Okay, so what about the Apollo 1 fire? To speed up testing, Apollo 1 did two tests at the same time: the Plugs-Out Test, where the astronauts were in the spacecraft with everything running and practicing their countdown, and the Overpressure test where they pressurized the spacecraft to 1.4 atm (to mimic the pressure differential in outer space). And they did it with pure O2. So you had all of these electronics running in an environment at 1.4atm pure O2. And that was incredibly dangerous, in a way that actual spaceflight, a mere 0.4atm O2, was not. But it was just a test, another in a long string of them, and no one involved ever really analyzed it as a potential hazard.
After Apollo 1 a few things were changed: one was that they did the Plugs Out test and the Overpressure test at different times, and a lot of stuff was turned off for the Overpressure test. Another was that the Apollo capsule at takeoff was 1atm 80/20 until a couple of minutes into flight, when it dumped the cabin atmosphere overboard and replaced it with pure O2 at 0.4atm. That's why the astronauts carried little packs in their arms in all the pictures of them getting into the spacecraft, that's the pure O2 tank that they were breathing off of until they could switch to the atmosphere in the cabin after it was replaced.
For example: "The space station is made up of Russian and US segments, and there are modules from the European and Japanese space agencies too." It feels like this sentence is inserting some points, but is lacking in authorial intent. Is the intent to say the station is largely Russian and US, or to say the station has more than two partners? Probably an okay sentence, but still feels like a stone in the shoe.
(All this was pretty lucid of the US, but obviously the Russians did no such thing on their side. The Japanese even managed to get an ISS resupply mission launched on their own vehicle, which is no small achievement, and the ESA did a bunch of good science.

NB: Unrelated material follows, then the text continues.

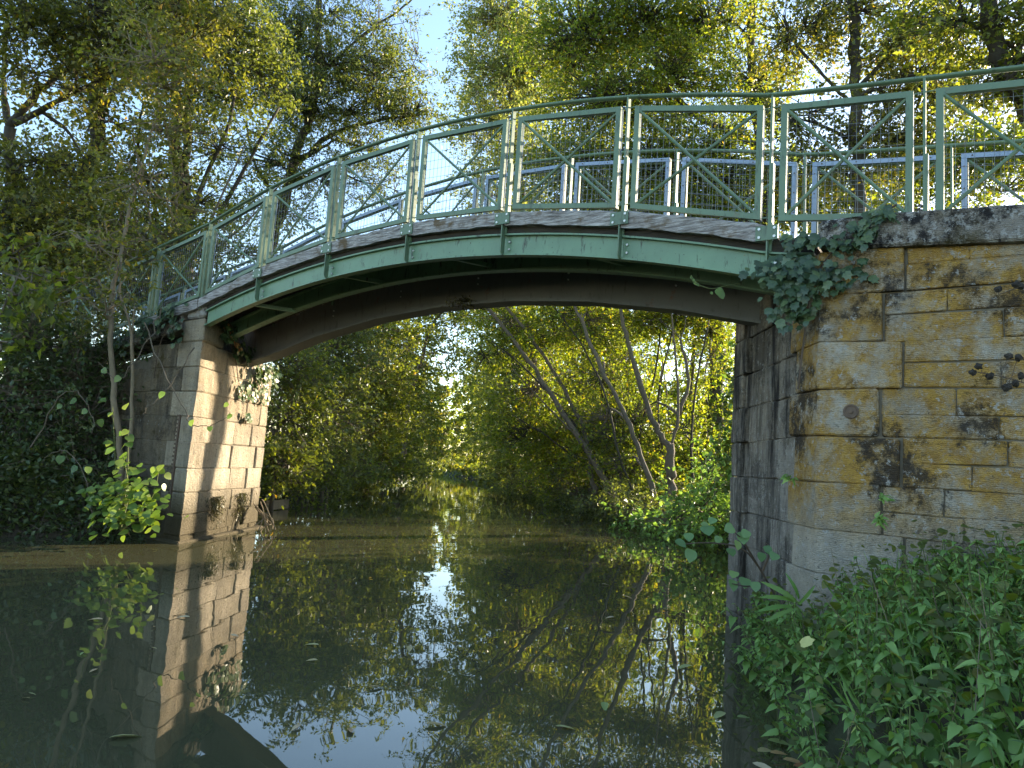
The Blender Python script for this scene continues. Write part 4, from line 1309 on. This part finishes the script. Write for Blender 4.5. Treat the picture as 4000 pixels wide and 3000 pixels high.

And what would space be without the Canadarm :-)
Why obviously?
The USSR invited cosmonauts from all over the world to fly and work at the Salut-6, Salit-7 and Mir stations.[0]
That's France, Britain, Austria, Japan, India, Soviet block countries, Mongolia, Vietnam, Syria and Afghanistan.
I don't think you'll find that type of language in the more traditionally published/edited articles.
https://en.wikipedia.org/wiki/US_Orbital_Segment
Several of the US modules were built in Europe by Thales Alenia Space and were transferred to the US in exchange for the US launching the European modules on the Space Shuttle.
Several other countries contributed, in an attempt to include other nations, but for all practical purposes it is an American/Soviet(Russian) project from a more civiled age of international competition. I think its appropriate the article remind us of this. A lot of people wasn't born them, and have no idea that once science had less borders.
"NASA’s Robotic External Leak Locator (RELL) is a robotic, remote-controlled tool that helps mission operators detect the location of an external leak and rapidly confirm a successful repair.
… Two instruments working in sync give RELL its ammonia-detecting superpowers. … Mass spectrometer & Ion vacuum pressure gauge"
[1] (PDF fact sheet from NASA) https://www.nasa.gov/wp-content/uploads/2023/10/rell-factshe...“You crawl around outside and smell for astronaut wizz.”
Now I wonder if it basically lasts forever or if it has problems with corrosion.
Thats why the ISS can have small leaks like this that are a problem but not catastrophic like they would be in a deep sea submarine.
For comparison, a can of soda has around 2-3 atm depending on its temperature.
I expected better from the BBC.
> Astronauts told to return to International Space Station after sheltering over air leak repairs.
(Submitted title was "Astronauts on ISS told to shelter as repairs under way to fix air leaks", no doubt because that's what the article said at the time.)
Publications have had live-updating articles for things ongoing for years. This seems both entirely reasonable and normal, and I'm not sure what the concern or issue is.
> Otherwise please use the original title, unless it is misleading or linkbait; don't editorialize.
So, even if you use original title, once "Live Update" article changes, it might seem that submission did not use original title.
These are usually the same vessels they used to get up to the station.
This has the consequence that if they need to re-dock one of the vessels (for whatever reason) all the astronauts that would normally use that vessel must board it for that menuvre. Just in case it fails to dock again.
And they don't normally have spares.
IIRC, this is a good video on the topic: https://m.youtube.com/watch?v=82YHM12n2JI
The contingency for the Starliner astronauts in case of an emergency was to strap them down in the cargo area. Which wouldnt be optimal, but better than certain/likely death onboard the ISS.
>> "SOMEDAY, THE international Space Station will descend, but if you're frightened at the prospect of a million-pound hunk of metal falling out of the sky, take heart. NASA does have a plan to decommission the space station eventually without creating havoc. The European Space Agency is planning to build three expendable space vehicles by 2003: two of them will ferry propellant, the other will force the station to land in a designated area. Called an automated transfer vehicle (ATV), the craft will be unmanned, similar to the Russian Progress resupply vehicle but larger, with enough thrust to nudge the entire station down in a single piece-a cheaper and safer alternative to hauling pieces of the station down in multiple trips. Roughly 90 percent of the station will be cinder by the time it reaches Earth's atmosphere; a Pacific splashdown is the plan.-Gunfan Sinha"
It's now used as the basis of the Orion service module, whilst ISS resupply is currently done by Cygnus and Cargo Dragon on the American side and Progress on the Russian.
https://www.reuters.com/world/nasa-live-international-space-...
Russian cosmonauts Sergey Kud-Sverchkov and Sergei Mikayev were using a saw to break into an area where they believed they could access the crack leaking air, the NASA official said.
NASA officials disagreed with this method, the NASA official added, prompting mission control in Houston to order safe-haven procedures."
Rumors are that Elon gets spaceX to buy tesla so tele-operated Optimus robots do the hard space work from now on. Not a bad idea per se but I’m not educated on the topic. Curiosity has me asking if we really want humans to go to mars or in space at all.
It's a hot take but I do think the US should be more appreciative of Russia's longstanding contributions to the ISS and other space projects of international cooperation and factor that into sanctions decisions. We do need their help as much as they need ours in space, and the fact that they are still helping us despite our treatment of them speaks volumes about their leaders' character.